Metro-East Living

How to deal with son’s baseball cap etiquette & a rude former college roommate visiting

Q. Our son, who has never really worn a baseball cap, has suddenly decided it is cool I guess to do so. He’s been wearing it after school riding his bike and playing with the neighbor kids. Fine, but we told him there were some etiquette rules he needs to follow, like removing it as soon as he comes into the house, or anyone else’‘s house. He thought it would be okay to wear it to his room, but we’ve been adamant about starting out on the right foot. He said his friends don’t have to take off their hats, blah, blah, not even when going out for breakfast or lunch with their parents. So, his question to us about that was: “Well, what do I do with it?” We made a few suggestions, but he wasn’t really paying much attention, so we thought we would ask you because maybe he will listen to you..

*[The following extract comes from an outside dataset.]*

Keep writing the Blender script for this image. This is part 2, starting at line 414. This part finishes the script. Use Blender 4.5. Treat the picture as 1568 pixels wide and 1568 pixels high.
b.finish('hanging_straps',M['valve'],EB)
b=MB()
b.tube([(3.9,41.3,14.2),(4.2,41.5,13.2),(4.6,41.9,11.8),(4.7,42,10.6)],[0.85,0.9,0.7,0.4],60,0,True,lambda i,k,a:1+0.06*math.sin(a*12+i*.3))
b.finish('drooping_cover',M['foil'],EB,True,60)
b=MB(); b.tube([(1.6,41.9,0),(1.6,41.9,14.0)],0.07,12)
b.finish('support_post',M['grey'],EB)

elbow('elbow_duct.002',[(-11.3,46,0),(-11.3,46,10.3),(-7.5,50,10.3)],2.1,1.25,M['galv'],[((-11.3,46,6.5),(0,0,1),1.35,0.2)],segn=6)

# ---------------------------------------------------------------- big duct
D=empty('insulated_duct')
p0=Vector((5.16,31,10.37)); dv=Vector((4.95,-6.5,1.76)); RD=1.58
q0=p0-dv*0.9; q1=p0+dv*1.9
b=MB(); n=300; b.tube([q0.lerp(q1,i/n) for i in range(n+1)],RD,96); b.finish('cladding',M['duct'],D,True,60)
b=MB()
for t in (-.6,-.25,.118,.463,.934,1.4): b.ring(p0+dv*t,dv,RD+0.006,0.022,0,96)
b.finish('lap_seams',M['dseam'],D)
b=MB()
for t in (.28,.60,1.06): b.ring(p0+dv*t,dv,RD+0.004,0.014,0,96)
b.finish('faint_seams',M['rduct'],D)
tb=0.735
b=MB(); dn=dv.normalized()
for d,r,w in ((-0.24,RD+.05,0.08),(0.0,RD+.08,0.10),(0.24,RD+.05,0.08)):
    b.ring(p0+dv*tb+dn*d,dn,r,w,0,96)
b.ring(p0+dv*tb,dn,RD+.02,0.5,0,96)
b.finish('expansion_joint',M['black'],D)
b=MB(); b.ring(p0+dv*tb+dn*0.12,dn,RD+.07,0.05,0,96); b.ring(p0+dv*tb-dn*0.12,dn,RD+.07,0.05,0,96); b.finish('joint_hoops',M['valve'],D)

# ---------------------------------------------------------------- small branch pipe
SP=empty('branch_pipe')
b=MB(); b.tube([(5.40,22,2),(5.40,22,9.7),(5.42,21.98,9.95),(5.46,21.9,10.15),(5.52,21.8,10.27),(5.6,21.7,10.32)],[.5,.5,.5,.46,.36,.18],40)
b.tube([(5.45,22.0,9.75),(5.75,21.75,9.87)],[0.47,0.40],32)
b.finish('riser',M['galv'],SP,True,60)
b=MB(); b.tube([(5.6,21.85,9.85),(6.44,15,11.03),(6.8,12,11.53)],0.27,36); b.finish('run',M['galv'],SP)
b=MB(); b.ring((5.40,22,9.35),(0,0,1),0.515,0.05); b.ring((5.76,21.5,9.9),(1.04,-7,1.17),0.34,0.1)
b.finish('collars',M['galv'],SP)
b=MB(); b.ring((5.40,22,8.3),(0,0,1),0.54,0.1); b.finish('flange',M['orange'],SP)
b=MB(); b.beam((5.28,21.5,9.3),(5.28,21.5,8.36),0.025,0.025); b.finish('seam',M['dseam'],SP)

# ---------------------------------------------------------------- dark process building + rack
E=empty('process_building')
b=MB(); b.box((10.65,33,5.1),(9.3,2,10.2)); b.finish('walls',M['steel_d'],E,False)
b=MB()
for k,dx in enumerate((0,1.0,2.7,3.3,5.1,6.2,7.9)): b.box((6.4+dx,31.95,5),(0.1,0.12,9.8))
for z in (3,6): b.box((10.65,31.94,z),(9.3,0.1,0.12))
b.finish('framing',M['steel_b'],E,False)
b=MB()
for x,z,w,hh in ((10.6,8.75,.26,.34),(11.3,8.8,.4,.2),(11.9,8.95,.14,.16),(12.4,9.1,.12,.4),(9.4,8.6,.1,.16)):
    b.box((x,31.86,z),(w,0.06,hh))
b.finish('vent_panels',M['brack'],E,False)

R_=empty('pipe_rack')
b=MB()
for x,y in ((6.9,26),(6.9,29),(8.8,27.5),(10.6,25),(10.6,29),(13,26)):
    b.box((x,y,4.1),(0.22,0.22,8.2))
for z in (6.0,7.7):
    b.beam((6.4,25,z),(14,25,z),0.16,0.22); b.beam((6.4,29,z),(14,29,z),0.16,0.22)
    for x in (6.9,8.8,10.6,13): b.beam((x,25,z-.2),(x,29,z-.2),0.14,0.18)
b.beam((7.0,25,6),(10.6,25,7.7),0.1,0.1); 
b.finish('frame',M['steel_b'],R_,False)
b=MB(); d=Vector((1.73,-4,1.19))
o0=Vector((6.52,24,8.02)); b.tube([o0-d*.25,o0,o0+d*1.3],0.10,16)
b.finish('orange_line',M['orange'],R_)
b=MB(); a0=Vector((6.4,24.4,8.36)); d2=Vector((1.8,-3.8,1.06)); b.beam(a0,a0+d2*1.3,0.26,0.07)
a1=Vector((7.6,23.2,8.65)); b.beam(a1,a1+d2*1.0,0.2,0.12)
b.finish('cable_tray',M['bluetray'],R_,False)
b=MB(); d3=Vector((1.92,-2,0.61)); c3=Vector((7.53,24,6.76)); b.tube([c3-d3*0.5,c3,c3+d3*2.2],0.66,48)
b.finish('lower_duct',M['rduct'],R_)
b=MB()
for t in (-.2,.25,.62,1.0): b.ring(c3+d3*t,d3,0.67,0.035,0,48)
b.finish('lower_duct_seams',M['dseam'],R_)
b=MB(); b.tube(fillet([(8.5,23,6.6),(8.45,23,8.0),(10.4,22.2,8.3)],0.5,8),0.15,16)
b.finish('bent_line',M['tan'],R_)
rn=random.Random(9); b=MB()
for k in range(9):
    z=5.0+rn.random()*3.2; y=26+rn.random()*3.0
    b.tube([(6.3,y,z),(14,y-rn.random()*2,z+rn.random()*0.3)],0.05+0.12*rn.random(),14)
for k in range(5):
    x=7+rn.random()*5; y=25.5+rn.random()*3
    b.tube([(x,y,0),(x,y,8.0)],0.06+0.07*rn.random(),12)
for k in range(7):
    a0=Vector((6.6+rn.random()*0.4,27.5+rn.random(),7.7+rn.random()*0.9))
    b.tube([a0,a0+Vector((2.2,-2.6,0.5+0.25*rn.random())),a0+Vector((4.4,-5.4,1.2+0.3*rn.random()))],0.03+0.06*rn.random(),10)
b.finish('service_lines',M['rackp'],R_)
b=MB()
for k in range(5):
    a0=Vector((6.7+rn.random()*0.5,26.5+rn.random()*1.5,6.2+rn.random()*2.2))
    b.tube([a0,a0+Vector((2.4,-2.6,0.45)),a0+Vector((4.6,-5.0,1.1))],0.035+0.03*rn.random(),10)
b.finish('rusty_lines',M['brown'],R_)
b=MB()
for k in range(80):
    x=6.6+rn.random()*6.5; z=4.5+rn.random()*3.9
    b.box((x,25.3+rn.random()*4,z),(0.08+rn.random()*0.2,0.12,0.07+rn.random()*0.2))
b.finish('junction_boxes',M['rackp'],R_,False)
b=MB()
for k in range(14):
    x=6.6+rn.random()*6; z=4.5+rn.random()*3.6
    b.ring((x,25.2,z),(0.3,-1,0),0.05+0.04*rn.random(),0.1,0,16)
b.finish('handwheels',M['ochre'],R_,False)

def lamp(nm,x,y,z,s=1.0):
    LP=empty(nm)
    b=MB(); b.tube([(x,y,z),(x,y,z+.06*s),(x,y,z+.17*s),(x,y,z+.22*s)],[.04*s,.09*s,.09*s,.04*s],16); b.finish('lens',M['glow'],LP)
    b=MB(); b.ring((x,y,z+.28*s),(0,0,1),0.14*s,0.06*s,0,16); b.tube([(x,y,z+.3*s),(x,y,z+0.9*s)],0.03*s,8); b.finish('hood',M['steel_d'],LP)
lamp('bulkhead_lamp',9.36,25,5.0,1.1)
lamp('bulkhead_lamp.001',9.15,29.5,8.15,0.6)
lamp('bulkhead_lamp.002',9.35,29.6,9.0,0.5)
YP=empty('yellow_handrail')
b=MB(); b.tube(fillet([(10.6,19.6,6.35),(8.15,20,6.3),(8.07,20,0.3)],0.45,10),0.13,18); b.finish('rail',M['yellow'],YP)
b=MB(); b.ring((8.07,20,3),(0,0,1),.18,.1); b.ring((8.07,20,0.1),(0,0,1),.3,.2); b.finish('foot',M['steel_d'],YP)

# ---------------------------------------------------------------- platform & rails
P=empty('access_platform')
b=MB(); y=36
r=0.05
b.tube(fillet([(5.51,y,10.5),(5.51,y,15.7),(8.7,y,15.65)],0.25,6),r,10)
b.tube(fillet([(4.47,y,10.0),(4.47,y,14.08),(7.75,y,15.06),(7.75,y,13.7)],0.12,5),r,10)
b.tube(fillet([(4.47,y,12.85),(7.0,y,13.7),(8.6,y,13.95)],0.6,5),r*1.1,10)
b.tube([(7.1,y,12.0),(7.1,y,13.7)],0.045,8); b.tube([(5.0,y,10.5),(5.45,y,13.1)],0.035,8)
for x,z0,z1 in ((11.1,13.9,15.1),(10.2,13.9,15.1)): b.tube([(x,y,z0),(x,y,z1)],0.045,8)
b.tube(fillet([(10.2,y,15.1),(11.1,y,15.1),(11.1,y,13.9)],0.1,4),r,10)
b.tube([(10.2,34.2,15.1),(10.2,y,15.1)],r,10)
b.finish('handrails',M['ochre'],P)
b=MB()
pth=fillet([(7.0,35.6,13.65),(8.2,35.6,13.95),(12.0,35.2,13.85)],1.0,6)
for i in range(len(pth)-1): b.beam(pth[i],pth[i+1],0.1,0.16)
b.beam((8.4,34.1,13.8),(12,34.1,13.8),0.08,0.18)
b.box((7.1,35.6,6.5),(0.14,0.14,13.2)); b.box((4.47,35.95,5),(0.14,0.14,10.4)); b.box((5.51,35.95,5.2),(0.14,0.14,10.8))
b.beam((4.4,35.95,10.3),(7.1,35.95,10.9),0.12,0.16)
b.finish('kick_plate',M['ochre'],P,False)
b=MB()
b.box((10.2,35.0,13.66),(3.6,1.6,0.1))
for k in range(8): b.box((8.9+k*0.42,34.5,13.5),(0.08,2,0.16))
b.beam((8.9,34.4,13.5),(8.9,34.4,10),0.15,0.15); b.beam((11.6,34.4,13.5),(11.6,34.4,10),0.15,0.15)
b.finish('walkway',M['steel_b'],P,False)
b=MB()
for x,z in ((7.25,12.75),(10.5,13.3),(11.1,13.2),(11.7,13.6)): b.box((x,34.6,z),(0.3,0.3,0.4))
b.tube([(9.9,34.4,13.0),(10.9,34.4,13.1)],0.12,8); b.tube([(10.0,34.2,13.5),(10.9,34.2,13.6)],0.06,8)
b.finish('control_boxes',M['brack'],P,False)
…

A. Teaching your son at an early age about proper male baseball hat etiquette, and all types of manners and etiquette is very important. It can and does make a difference in his future life and although he may not appreciate your efforts now, hopefully he will later. Yes, he should remove his baseball cap (or any hat) upon entering his home, any one else’s home, a restaurant, a business building, a museum building, a library, a doctor’s office, a theater, or school.

“What do I do with it?”

  • If he has a backpack, he could place it in his backpack.
  • If he is in a car, simply remove it and leave it in the car.
  • If he is wearing an outer casual coat, fold it and put it in one of the pockets.
  • If he is wearing jeans, fold it and put it in a back pocket (realizing a part of it will still be visible).
  • After removing it to enter a casual restaurant, or a library, with no back back or pockets in which to put it, he should fold it and keep it in either hand until he finds a seat or chair. He can then place it behind him next to the back of the chair or seat. When he leaves, he can pick it up and keep it folded until he is outside again.
  • If entering someone else’s home, with no back pack, or pockets in which to put it, he should keep it folded in his left hand, keeping his right hand available to shake hands.
  • If outside at an event where the National Anthem is being played, he should remove it and place it over his heart using his right hand.

Q. My college roommate occasionally comes through town to attend a business meeting. I always invite her to stay at my house if it is convenient for her to do so, and if we are in town. She usually does and it normally is only one night. I have always made breakfast for her before she leaves in the morning. Here is what she did the last two times:

  • First time: I had confirmed the time with her for breakfast before she went to bed. She entered the kitchen at the confirmed time and tells me she decided she had better arrive earlier for her meeting, grabbed a banana from the counter and darted out.
  • Second time: I had made homemade waffles and bacon. She came in and sat down, drank her juice, and started eating the yogurt in front of her as I placed a hot waffle on her plate (the bacon was already on a serving plate on the table). She then tells me she is on a diet, and thanks me anyway, but the yogurt is all she needs. She then pops up and heads out the door. Is that rude or not? I may just have juice, a banana and yogurt for her when she visits the next time. Will that be inhospitable of me?

A. Yes, your former roommate has been very rude and inconsiderate. The next time she visits, before she goes to bed, tell her: “I am planning on having ( ) for breakfast in the morning, unless you would rather than something lighter? Her answer should at least allow you to do the proper planning.